### WHAT THE TASK REQUIRES
Your output is the lines from the first one to the one containing "XL, XR, YB, YF", repeated exactly, with images left out.
* Start RECORDED INFORMATION *
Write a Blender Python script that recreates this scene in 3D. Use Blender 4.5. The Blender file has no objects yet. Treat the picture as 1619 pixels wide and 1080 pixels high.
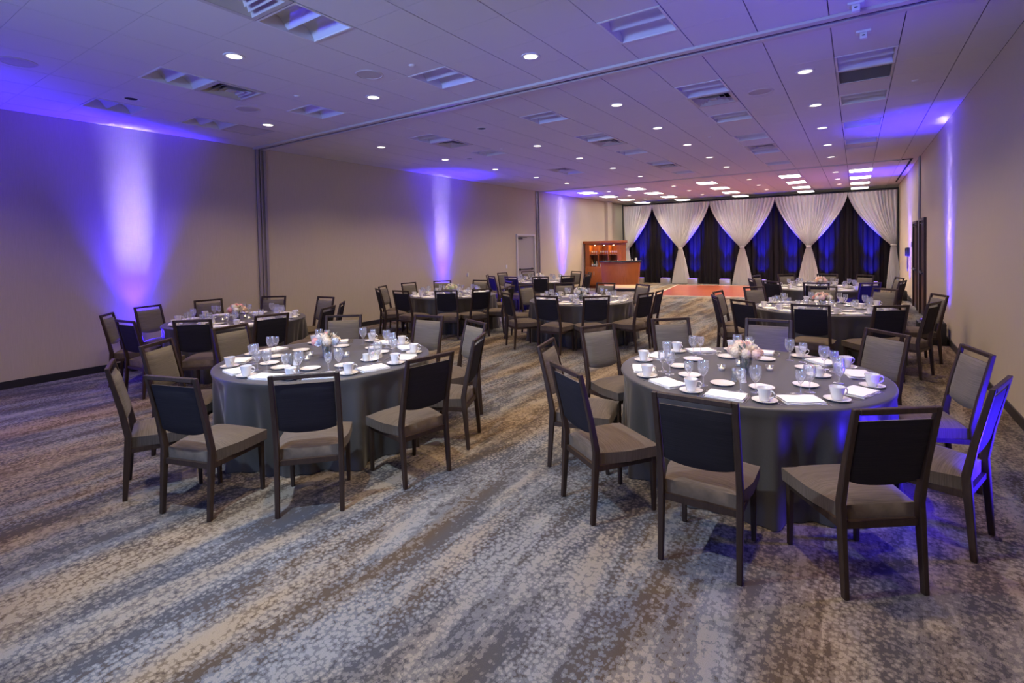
import bpy, bmesh, math, random
from mathutils import Vector, Matrix
random.seed(7)
PI = math.pi
scene = bpy.context.scene
C = scene.collection
H = 3.81                       # ceiling height
XL, XR, YB, YF = -9.63, 1.30, 25.6, -4.0   # left wall, right wall, far wall, wall behind the viewpoint

# ------------------------------------------------------------------ camera, exposure, world, lights
cam_d = bpy.data.cameras.new('camera'); cam = bpy.data.objects.new('camera', cam_d); C.objects.link(cam)
yaw, pit, rol = -0.593094644, -0.0275994561, -0.0200229294
fw = Vector((math.sin(yaw)*math.cos(pit), math.cos(yaw)*math.cos(pit), math.sin(pit)))
rt = Vector((math.cos(yaw), -math.sin(yaw), 0)); up = rt.cross(fw)
r2 = math.cos(rol)*rt + math.sin(rol)*up; u2 = -math.sin(rol)*rt + math.cos(rol)*up
cam.matrix_world = Matrix(((r2.x, u2.x, -fw.x, 0), (r2.y, u2.y, -fw.y, 0), (r2.z, u2.z, -fw.z, 1.8), (0, 0, 0, 1)))
cam_d.sensor_width = 36; cam_d.lens = 36*808.02/1619; cam_d.shift_y = -(540-412.87)/1619
cam_d.clip_start = .05; cam_d.clip_end = 200
scene.camera = cam
vs = scene.view_settings
vs.view_transform = 'Standard'; vs.look = 'None'; vs.exposure = 0.0; vs.gamma = 1.0; vs.use_curve_mapping = False
w = bpy.data.worlds.new('world'); scene.world = w; w.use_nodes = True
w.node_tree.nodes['Background'].inputs[0].default_value = (.35, .4, .6, 1)
w.node_tree.nodes['Background'].inputs[1].default_value = .02

def lamp(name, typ, loc, energy, color, aim=None, **kw):
    d = bpy.data.lights.new(name, typ); d.energy = energy; d.color = color
    for k, v in kw.items(): setattr(d, k, v)
    o = bpy.data.objects.new(name, d); C.objects.link(o); o.location = loc
    if aim is not None: o.rotation_euler = (Vector(aim)-Vector(loc)).to_track_quat('-Z', 'Y').to_euler()
    return o
WARM = (1.0, .77, .48)
COLX = (-7.72, -5.28, -2.85, -.5)
LITY = {-7.72: (.9, 4.62, 6.95, 8.83, 10.77, 12.8, 14.7, 18.05, 20.15, 22.1), -5.28: (.9, 2.82, 4.64, 8.82, 10.7, 12.65, 14.7, 18.0, 20.0, 22.0),
        -2.85: (.9, 2.8, 4.66, 7.0, 8.82, 10.7, 12.6, 14.5, 17.9, 19.9, 21.8), -.5: (.9, 2.8, 4.72, 7.04, 8.86, 10.7, 12.67, 14.55, 17.86, 19.9, 21.7)}
for x in COLX:
    for y in LITY[x]:
        cool = x == -2.85 and y < 1     # this one has a daylight lamp
        lamp('downlight_lamp', 'SPOT', (x, y, H-.012), 700 if cool else 205 if y < 17 else 380, (.60, .78, 1.0) if cool else WARM, (-2.2, 2.7, 0) if cool else (x, y, 0), spot_size=math.radians(86 if cool else 128), spot_blend=.6 if cool else .9, shadow_soft_size=.04)
# unseen blue area light added behind the viewpoint to tint the ceiling
lamp('rear_blue_fill', 'AREA', (-3.4, YF+.1, 2.6), 130, (.30, .45, 1.0), (-3.2, 4, 3.81), shape='RECTANGLE', size=2.6, size_y=.9, spread=math.radians(80))
BLUE = (.036, .012, 1.0); VIO = (.40, .34, 1.0)
# (x, y, side) of the LED uplights standing along the side walls
UPL = [(XL+.26, 3.4, -1), (XL+.26, 10.8, -1), (XL+.26, 17.85, -1), (XR-.22, 4.15, 1), (XR-.24, 11.25, 1), (XR-.22, 18.9, 1), (XL+.26, .1, -1)]
for k, (x, y, s) in enumerate(UPL):
    lamp('uplight_beam', 'AREA', (x, y, .45), 7.5, VIO, (x+s*.26, y, 2.75), shape='RECTANGLE', size=.42, size_y=.10, spread=math.radians(13))
    lamp('uplight_wash', 'SPOT', (x, y, .45), 1500 if k == 6 else 2000, BLUE, (x+s*.12, y, 3.9), spot_size=math.radians(90 if k == 6 else 54), spot_blend=1.0, shadow_soft_size=.05)
    lamp('uplight_low', 'SPOT', (x, y, .45), 420 if k == 6 else 130, BLUE, (x+s*.10, y, 1.5), spot_size=math.radians(130 if k == 6 else 100), spot_blend=1.0, shadow_soft_size=.06)
    lamp('uplight_spill', 'SPOT', (x, y, .45), 230 if k == 3 else 150, BLUE, (x-s*1.0, y, .95), spot_size=math.radians(140), spot_blend=.5, shadow_soft_size=.08)
DRX = (-8.35, -7.15, -5.95, -4.62, -3.25, -2.15, -.95, .45)
for x in DRX:
    lamp('drape_low', 'SPOT', (x, 22.92, .30), 420, (.01, .01, 1.0), (x, 23.44, .85), spot_size=math.radians(46), spot_blend=.9, shadow_soft_size=.05)
    lamp('drape_wash', 'SPOT', (x, 22.92, .30), 5200, (.01, .01, 1.0), (x, 23.44, 2.0), spot_size=math.radians(27), spot_blend=.8, shadow_soft_size=.06)

# ------------------------------------------------------------------ materials
def mat(name, col=(.5, .5, .5), rough=.6, metal=0.0, spec=.5, **kw):
    m = bpy.data.materials.new(name); m.use_nodes = True
    b = m.node_tree.nodes['Principled BSDF']
    b.inputs['Base Color'].default_value = (*col, 1); b.inputs['Roughness'].default_value = rough
    b.inputs['Metallic'].default_value = metal; b.inputs['Specular IOR Level'].default_value = spec
    for k, v in kw.items(): b.inputs[k.replace('_', ' ')].default_value = v
    return m
class NT:
    def __init__(s, m): s.t = m.node_tree; s.b = s.t.nodes.get('Principled BSDF')
    def n(s, typ, **kw):
        nd = s.t.nodes.new(typ)
        for k, v in kw.items():
            if k.startswith('i_'):
                nd.inputs[k[2:].replace('_', ' ')].default_value = v
            else: setattr(nd, k, v)
        return nd
    def l(s, a, b): s.t.links.new(a, b)
    def coord(s, scale=(1, 1, 1), rot=(0, 0, 0)):
        c = s.n('ShaderNodeTexCoord'); m = s.n('ShaderNodeMapping'); m.inputs['Scale'].default_value = scale; m.inputs['Rotation'].default_value = rot
        s.l(c.outputs['Object'], m.inputs[0]); return m.outputs[0]
    def noise(s, vec, scale, detail=3, rough=.5, dist=0):
        n = s.n('ShaderNodeTexNoise'); n.inputs['Scale'].default_value = scale; n.inputs['Detail'].default_value = detail
        n.inputs['Roughness'].default_value = rough; n.inputs['Distortion'].default_value = dist
        s.l(vec, n.inputs['Vector']); return n.outputs['Fac']
    def ramp(s, fac, stops, interp='LINEAR'):
        r = s.n('ShaderNodeValToRGB'); r.color_ramp.interpolation = interp; e = r.color_ramp.elements
        while len(e) < len(stops): e.new(.5)
        for q, (p, c) in zip(e, stops): q.position = p; q.color = (*c, 1) if len(c) == 3 else c
        s.l(fac, r.inputs[0]); return r.outputs[0]
    def mix(s, fac, a, b, mode='MIX'):
        m = s.n('ShaderNodeMix', data_type='RGBA', blend_type=mode)
        if isinstance(fac, (int, float)): m.inputs[0].default_value = fac
        else: s.l(fac, m.inputs[0])
        for i, v in ((6, a), (7, b)):
            if isinstance(v, tuple): m.inputs[i].default_value = (*v, 1)
            else: s.l(v, m.inputs[i])
        return m.outputs[2]
    def math(s, op, a, b=None):
        m = s.n('ShaderNodeMath', operation=op)
        for i, v in ((0, a), (1, b)):
            if v is None: continue
            if isinstance(v, (int, float)): m.inputs[i].default_value = v
            else: s.l(v, m.inputs[i])
        return m.outputs[0]
    def bump(s, h, st=.3, dist=.01):
        b = s.n('ShaderNodeBump'); b.inputs['Strength'].default_value = st; b.inputs['Distance'].default_value = dist
        s.l(h, b.inputs['Height']); s.l(b.outputs[0], s.b.inputs['Normal'])

def bw(*v): return [(p, (q, q, q)) for p, q in v]
M = {}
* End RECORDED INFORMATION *
### RESULT OF THE TASK
Write a Blender Python script that recreates this scene in 3D. Use Blender 4.5. The Blender file has no objects yet. Treat the picture as 1619 pixels wide and 1080 pixels high.
import bpy, bmesh, math, random
from mathutils import Vector, Matrix
random.seed(7)
PI = math.pi
scene = bpy.context.scene
C = scene.collection
H = 3.81                       # ceiling height
XL, XR, YB, YF = -9.63, 1.30, 25.6, -4.0   # left wall, right wall, far wall, wall behind the viewpoint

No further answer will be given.